Hem bağlayıcı sözler altına girmiyor, para dışında Türkiye’ye bu anlaşma sonucu hiçbir şey vermiyor, hem de mültecileri TR’de tutuyordu.
Bu işe en çok sevinen ise doğrudan etkilenen Yunanistan oldu.
Daha bir “stratejik ortak” oluverdi.
Ve Türkiye kendini 6 milyarın şu kadarını verdiniz vermediniz diye patırtı koparırken buldu sahnede.
Yaşanan ulusal çıkar ve itibar kaybını ölçebilecek bir ölçek yok.
Uluslararası müzakerecilik üzerine tez yazmış, hâlâ bu alanda çalışan biri olarak Türk halkının çıkarlarına, ülkenin itibarına yapılan bu ihaneti açıklamam mümkün değil.
Mülteci anlaşmasının yönetim biçimi ve sonuçları Türkiye’yi daha da zayıflatmıştır.
Türkler iyi müzakereciliği ile bilinir ancak mülteci anlaşması deneyimi bizi çarşı pazarlığı seviyesine çekti.
Ya ‘Şahsım’ın Kazanımı?
Üstelik çarşı pazarlığında bile karşılığında elinize bir şey geçer.
TR’nin ulusal çıkarları için bir kazanım olmadığına göre “şahsım”ın kazanımını sormak hakkımız.

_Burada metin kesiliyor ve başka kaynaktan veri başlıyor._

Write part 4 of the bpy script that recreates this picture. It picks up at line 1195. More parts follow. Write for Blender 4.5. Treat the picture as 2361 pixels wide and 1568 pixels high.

Bütün bunlar olurken stratejik ortak Yunanistan’a bakalım.
AB adına Türkiye’de ve Türkçe basında gördüğümüz (yer bulabilen) simalar çoğunlukla bu stratejik ortağın siyasi temsilcileriydi.
Bizim seçimleri Yunanistan neredeyse yüreği ağzında izliyordu hep.
Seçim öncesi dönemlerine denk getirilen, uluslararası profil yükseltme amaçlı içi genelde boş zirveler, ziyaretler hep Yunanistan’ın üst düzey temsilcisi siyasiler ya da onların aracılığıyla oluyordu.
Neredeyse her seçimde aceleyle ilk kutlamayı gönderen de Yunanistan değil miydi?
TR kendini elindeki mültecilerle şantaj yapan ülke konumuna düşürdü.
Yunanistan ve AB alacağını aldı, sınırlarını da daha fazla güvence altına aldı; AB dayanışması da arkasında.
Üstelik bu berbat yönetim sonucunda ABD de G. Kıbrıs’a uyguladığı silah ambargosunu kaldırdı.
Ülkesine en küçük bir zarar gelmesini istemeyecek bir yurtsever olarak yaşadığımız bu büyük kayıplardan, gelinen konumdan; ülkenin, halkımın çıkarına olmayan her tür “stratejik ortaklık”tan ve hamleden esef duyuyorum.
Eminim yurdun her köşesinde ve yurtdışında önemli görevler üstlenen, benimle benzer duygu ve düşünceleri paylaşan yurtseverler vardır.
Bu tanıklık ve izlenimlerimi dava arkadaşlarımın yanı sıra Türk halkıyla da paylaşma zarureti hissediyorum.”